Alan Austin, violin
Violinist Alan Austin performs regularly as a chamber musician, soloist, and orchestral player. He has served as concertmaster of Ars Lyrica Houston, Houston’s J.S. Bach Society (for over 20 years), Texas Bach Collegium (San Antonio), and has performed with the Texas Baroque Ensemble, Baroque Chamber Orchestra of Denver, Dallas Bach Society, Mercury Baroque, Early Music Southwest, La Follia (Austin), Texas Early Music Project (Austin). He is adjunct instructor of Baroque violin at the University of Houston’s Moores School of Music.
He has been a featured guest performer at Early Music Weekend at Round Top and the Amherst Early Music Festival, as well as on many recital series throughout the Southwest. He performs regularly on Austin’s St. Cecilia Music Series, including the annual Baroque Festival, held each November.
Austin has performed with such Baroque luminaries as violinists Simon Standage and Manfredo Kramer, cellists Phoebe Carrai and Jonathan Manson, oboist Geoffrey Burgess, singers Julianne Baird and Ryland Angel, and conductor Nicholas McGegan.
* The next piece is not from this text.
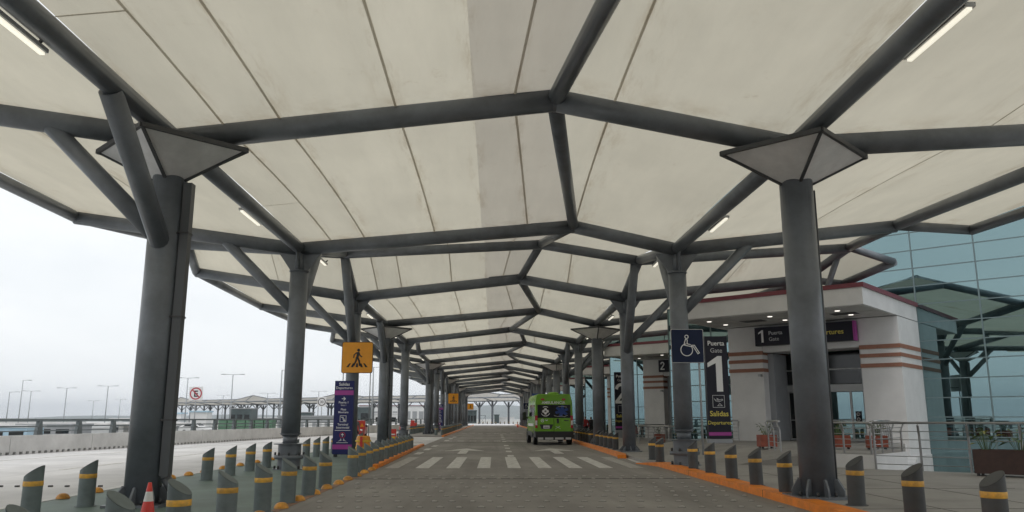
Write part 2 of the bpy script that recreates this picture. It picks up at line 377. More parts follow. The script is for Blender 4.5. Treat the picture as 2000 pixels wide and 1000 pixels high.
struct('kerb_paint', MB().bar((-3.93, -30, .0), (-3.93, 27.3, .0), .16, .016), mat('worn_orange', (.26, .12, .06), .7, nscale=6, namt=.25, dark=(.19, .15, .12)))
# far hills
mb = MB()
rows = []
NH = 120
def hill_h(a):
    return 36 + 26 * math.sin(a * 5.1 + 1.2) + 14 * math.sin(a * 13 + .4) + 7 * math.sin(a * 37)
for j, (d, k) in enumerate(((7300, 0), (8600, .55), (9800, 1), (12000, .8))):
    row = []
    for i in range(NH + 1):
        a = R(-75 + 150 * i / NH)
        h = max(8, hill_h(a)) + 62 * math.exp(-((a + R(1.0)) / R(4)) ** 2)
        row.append((d * math.sin(a), d * math.cos(a), -2 + k * h * 1.35))
    rows.append(row)
mb.grid(rows); struct('hills', mb, M_HILL)

# ------------------------------------------------------------------ canopy sections
SP = 11.1; Y0 = 16.0; KMIN, KMAX = -4, 16
def sec(k):
    y = Y0 + SP * k
    if k == 0:  return dict(y=y, p=[(-14.4, 8.45), (-6.7, 7.33), (1.25, 8.28), (6.3, 7.28), (13.9, 7.75), (16.8, 7.75)])
    if k % 2:   return dict(y=y, p=[(-14.5, 8.45), (-6.75, 7.38), (2.72, 8.22), (6.3, 7.42), (14.1, 8.3), (16.8, 8.15)])
    return dict(y=y, p=[(-14.4, 8.55), (-6.75, 7.35), (1.2, 8.27), (6.25, 7.38), (15.1, 8.3), (17.0, 8.1)])
def secb(k):
    y = Y0 + SP * k - 3.2
    return dict(y=y, b=True, p=[(-13.7, 9.25), (-6.75, 8.85), (2.05, 9.32), (6.45, 8.6), (16.0, 9.22), (18.0, 8.55)])
SECS = []
for k in range(KMIN, KMAX + 1):
    if k % 3 == 2: SECS.append(secb(k))
    SECS.append(sec(k))
def P3(s, i): return Vector((s['p'][i][0], s['y'], s['p'][i][1]))
UP = Vector((0, 0, .16))
def mem_pt(a, b, u, v, span):
    # span i between point i and i+1; u along the span, v along the road
    if isinstance(u, tuple): ua, ub = u
    else: ua = ub = u
    pa = P3(a, span).lerp(P3(a, span + 1), ua); pb = P3(b, span).lerp(P3(b, span + 1), ub)
    p = pa.lerp(pb, v) + UP
    L = b['y'] - a['y']
    p.z += .012 * L * 4 * v * (1 - v) * (1 if span in (1, 2) else .6)
    return p
def fx(s, span, x):                   # fraction of the span at world X
    x0, x1 = s['p'][span][0], s['p'][span + 1][0]
    return min(1.0, max(0.0, (x - x0) / (x1 - x0)))
mods = []; cur = []
for i, s in enumerate(SECS):
    if s.get('b') and cur: mods.append(cur + [s]); cur = []
    cur.append(s)
mods.append(cur)
MODL = {}
def build_module(secs, last, label):
    base = Vector((0, secs[0]['y'], 0))
    t = thing('canopy_roof', label, 'canopy', base, 0, 'stretches of the membrane canopy')
    own = secs if last else secs[:-1]
    for s in own:
        for i in range(5):
            r = .17 if (i == 4) else .25
            a, b = P3(s, i) - base, P3(s, i + 1) - base
            MB().tube(a, b, r, 16).build('arch_beam', M_STEEL, t)
        c = P3(s, 2) - base
        if not s.get('b'):
            MB().tube(c + Vector((-1.5, 0, .03)), c + Vector((.05, 0, .13)), .2, 12).build('saddle_tube', M_STEEL, t)
        MB().ball(c, .262, 14, 8).build('ridge_joint', M_STEEL, t)
    for a, b in zip(secs, secs[1:]):
        gap = bool(b.get('b'))
        for i, r in ((0, .20), (1, .20), (2, .18), (3, .20), (4, .20), (5, .18)):
            if gap and i == 5: continue
            n = {0: 'edge_beam', 1: 'purlin', 2: 'ridge_beam', 3: 'purlin', 4: 'purlin', 5: 'edge_beam'}[i]
            MB().tube(P3(a, i) - base, P3(b, i) - base, r, 14).build(n, M_STEEL, t)
        near = a['y'] < 75
        nv = 7 if near else 3
        vs = [q / (nv - 1) for q in range(nv)]
        strips = {0: [0, .52, 1], 1: [0, -5.65, -4.5, -2.1, -.48, 'r', 1], 2: [0, 2.5 if not a.get('b') else 3.5, 1], 3: [0, .55, 1], 4: [0, 1]}
        for span, st in strips.items():
            if gap and span == 4: continue
            def uu(q, s):
                if q in (0, 1): return float(q)
                if q == 'r': x0 = fx(s, 1, -.48); return x0 + (1 - x0) * .5
                if span in (0, 3): return q
                return max(.02, fx(s, span, q)) if span == 2 else fx(s, span, q)
            for qi, (q0, q1) in enumerate(zip(st, st[1:])):
                rows = []
                for v in vs:
                    row = []
                    for m_ in range(3 if near else 2):
                        f = m_ / (2 if near else 1)
                        ua = uu(q0, a) * (1 - f) + uu(q1, a) * f; ub = uu(q0, b) * (1 - f) + uu(q1, b) * f
                        p = mem_pt(a, b, (ua, ub), v, span) - base
                        row.append(p)
                    rows.append(row)
                dbl = span == 1 and qi >= 4  # strip beside the ridge takes the darker membrane
                pm = MB().grid(rows); pm.uv = [(i_ / (len(rows[0]) - 1), j_ / (len(rows) - 1)) for j_ in range(len(rows)) for i_ in range(len(rows[0]))]
                pm.build('membrane_panel', M_MEM2 if dbl else M_MEM, t)
                if q1 != 1 and q1 != -.48 and a['y'] < 120:
                    h = .028 if span in (1, 2) else .018
                    lo, up_ = [], []
                    for v in vs:
                        p = mem_pt(a, b, (uu(q1, a), uu(q1, b)), v, span) - base
                        lo.append(p)
                    sd_ = Vector((h, 0, 0)); dn = Vector((0, 0, -.02))
                    MB().grid([[p - sd_ + dn, p + dn * 1.3, p + sd_ + dn] for p in lo], False).build('seam', M_SEAM, t)
                    if span == 1 and q0 == 0 and near:
                        v = .58
                        c0, c1 = [mem_pt(a, b, (uu(q, a), uu(q, b)), v, span) - base + dn for q in (q0, q1)]
                        MB().grid([[c0 - Vector((0, .02, 0)), c1 - Vector((0, .02, 0))], [c0 + Vector((0, .02, 0)), c1 + Vector((0, .02, 0))]], False).build('seam', M_SEAM, t)
    return t
for i, m_ in enumerate(mods):
    y = m_[0]['y']
    lab = {True: 'cream membrane canopy stretch'}.get(True)
    names = ['hidden stretch of cream canopy behind the viewer', 'cream membrane canopy overhead, up to the two big columns with square heads and the pair after them', 'cream canopy stretch starting at the raised steel frame behind the wheelchair sign']
    k3 = i - [j for j, q in enumerate(mods) if q[0]['y'] < 16 and q[-1]['y'] > 16][0]
    if k3 < 0: lab = 'cream canopy stretch mirrored in the tinted glass wall, number %s back from the big columns' % ['one', 'two', 'three'][-k3 - 1]
    elif k3 == 0: lab = names[1]
    elif k3 == 1: lab = names[2]
    else: lab = 'cream canopy stretch on dark tubes, %s along the road after the one overhead' % ORD[k3]
    build_module(m_, i == len(mods) - 1, lab)

# ------------------------------------------------------------------ canopy columns
def make_column(kind, s, zb):
    t = thing('canopy_column', '', 'column')
    Z = lambda z: z - zb
    fn = lambda ang: (lambda u, v, d: (u * math.cos(ang) - d * math.sin(ang), u * math.sin(ang) + d * math.cos(ang), v))
    if kind == 'P':
        MB().tube((0, 0, .05), (0, 0, Z(6.5)), .335, 28).build('shaft', M_STEEL, t)
        mb = MB().box((0, 0, .025), (1.06, 1.06, .05)); mb.build('base_plate', M_STEEL, t)
        for q in range(8):
            mb = MB().prism([(.33, .05), (.52, .05), (.52, .16), (.40, .36), (.33, .36)], fn(q * math.pi / 4), -.02, .02); mb.build('stiffener', M_STEEL, t)
        for q in range(8):
            a = (q + .5) * math.pi / 4; MB().tube((.45 * math.cos(a), .45 * math.sin(a), .05), (.45 * math.cos(a), .45 * math.sin(a), .13), .03, 8).build('bolt', M_BOLT, t)
        # inverted pyramid head: four pale panels in a dark frame
        cz, tz = Z(6.42), Z(7.02)
        cor = [(-1.62 * s * -1 * -1, -.25), (-.1 * s, -1.72), (1.5 * s, -.1), (.15 * s, 1.5)]
        lowr = [(-.30 * s, -.05), (-.02 * s, -.30), (.30 * s, -.02), (.03 * s, .30)]
        cap = MB()
        cap.add([(x, y, tz) for x, y in cor], [(0, 1, 2, 3)])
        hd = cap.build('capital', M_CAPF, t)
        for q in range(4):
            a, b = cor[q], cor[(q + 1) % 4]; c, d = lowr[(q + 1) % 4], lowr[q]
            ctr = [(a[0] + b[0] + c[0] + d[0]) / 4, (a[1] + b[1] + c[1] + d[1]) / 4]
            A, B, Cc, D = [Vector((p[0], p[1], z)) for p, z in ((a, tz), (b, tz), (c, cz), (d, cz))]
            MB().add([A, B, Cc, D], [(0, 1, 2, 3)]).build('panel', M_CAP, hd)
            fr = MB(); fr.bar(A, B, .07, .09); fr.bar(A, D, .06, .06); fr.build('frame', M_CAPF, hd)
        MB().tube((0, 0, tz), (0, 0, Z(7.25)), .2, 14).build('neck', M_STEEL, t)
        if s < 0:
            pp = MB().box((.43, -.06, (Z(6.35) + .55) / 2), (.17, .2, Z(6.35) - .55)); pipe = pp.build('drain_pipe', M_PIPE, t)
            MB().path([(.43, -.06, .56), (.45, -.06, .5), (.62, -.1, .28), (.66, -.11, .06)], .1, 12).build('pipe_elbow', M_PIPE, pipe)
            for z in (1.6, 3.6, 5.3): MB().box((.38, -.06, z), (.30, .23, .035)).build('clamp', M_BOLT, pipe)
        else:
            MB().tube((.36, -.02, .3), (.36, -.02, Z(6.3)), .03, 8).build('drain_pipe', M_PIPE, t)
    else:
        z0 = 1.15 if kind == 'H' else .05
        r = .305
        MB().tube((0, 0, z0), (0, 0, Z(6.55)), r, 26).build('shaft', M_STEEL, t)
        MB().tube((0, 0, Z(6.55)), (0, 0, Z(6.59)), r + .03, 26).build('collar', M_STEEL, t)
        MB().tube((0, 0, Z(6.59)), (0, 0, Z(7.3)), .15, 14).build('neck', M_STEEL, t)
        for q in range(4):
            big = .74 if q % 2 == 0 else .6
            MB().prism([(.14, Z(6.6)), (.30, Z(6.6)), (big, Z(7.24)), (.14, Z(7.24))], fn(q * math.pi / 2), -.018, .018).build('gusset', M_STEEL, t)
        if kind == 'H':
            MB().lathe([(.0, .03), (.52, .03), (.52, 0.0)], n=20, smooth=False).build('base_plate', M_STEEL, t)
            MB().lathe([(.37, .03), (.37, .34), (.37, .48), (.37, .80)], n=22).build('pedestal', M_STEEL, t)
            MB().tube((0, 0, .34), (0, 0, .46), .50, 8).build('flange', M_STEEL, t)
            MB().tube((0, 0, .80), (0, 0, .83), .52, 24).build('flange', M_STEEL, t)
            MB().tube((0, 0, .83), (0, 0, 1.08), .235, 20).build('bearing_neck', M_STEEL, t)
            MB().tube((0, 0, 1.06), (0, 0, 1.15), .25, 24, r2=.36).build('collar', M_STEEL, t)
            for q in range(8):
                a = q * math.pi / 4 + .2
                for z in (.03, .46): MB().tube((.45 * math.cos(a), .45 * math.sin(a), z), (.45 * math.cos(a), .45 * math.sin(a), z + .09), .035, 8).build('bolt', M_BOLT, t)
        else:
            MB().box((0, 0, .02), (1.0, 1.0, .04)).build('base_plate', M_STEEL, t)
            for q in range(8): MB().prism([(.30, .04), (.48, .04), (.48, .10), (.34, .26), (.30, .26)], fn(q * math.pi / 4), -.018, .018).build('stiffener', M_STEEL, t)
    if not (kind == 'P' and s > 0):
        MB().tube((s * .12, 0, Z(5.2)), (s * 2.55, 0, Z(7.60)), .18, 14).build('strut', M_STEEL, t)
    if kind == 'S': MB().tube((0, -.1, Z(4.7)), (.0, -3.05, Z(8.70)), .2, 14).build('strut', M_STEEL, t)
    if kind == 'H': MB().tube((0, .1, Z(5.0)), (.0, 2.6, Z(7.70)), .17, 14).build('strut', M_STEEL, t)
    if kind == 'P' and s < 0: MB().tube((0, -.1, Z(5.0)), (-.02, -2.75, Z(7.25)), .2, 14).build('strut', M_STEEL, t)
    return t
KN = {0: 'P', 1: 'H', 2: 'S'}
KD = {'P': 'square pyramid head', 'H': 'bolted bearing foot and flared gusset head', 'S': 'raking strut leaning back towards the viewer'}
protos = {}
for s in (-1, 1):
    n = 0
    for k in range(KMIN, KMAX + 1):
        if s < 0 and k == 5: continue
        kind = KN[k % 3]; zb = .12 if s > 0 else (0.0 if k < 5 else .10)
        key = (kind, s)
        if key not in protos: o = protos[key] = make_column(kind, s, .12 if s > 0 else 0)
        else: o = copy_tree(protos[key])
        o.location = (6.3 if s > 0 else -6.72, Y0 + SP * k, zb)
        side = 'on the building side' if s > 0 else 'on the open side'
        if k >= 0:
            n += 1
            o['label'] = 'dark grey round canopy column with %s, %s in the row %s' % (KD[kind], ORD[n - 1], side)
        else: o['label'] = 'dark grey canopy column seen only in the tinted glass, %s back %s' % (['first', 'second', 'third', 'fourth'][-k - 1], side)
        o['group'] = 'columns of the road canopy'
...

A founding member of Ars Lyrica Houston, he has performed with the group and artistic director Matthew Dirst in concerts ranging from solo recitals to fully staged Baroque opera productions. In 2011, the group was a Grammy Award finalist for its recording of Johann Adolf Hasse’s Marc’Antonio e Cleopatra.
He has recorded for the Dorian, Zephyr, Gothic, Sono Luminos, and MSR Classics labels, and plays on a Bernardo Calcanius violin made in Genoa, c. 1740.
In addition to performing, Alan Austin is the General and Artistic Director of the Immanuel and Helen Olshan Texas Music Festival, a series of summer training programs centered around one of the premier Orchestral Institutes in the US.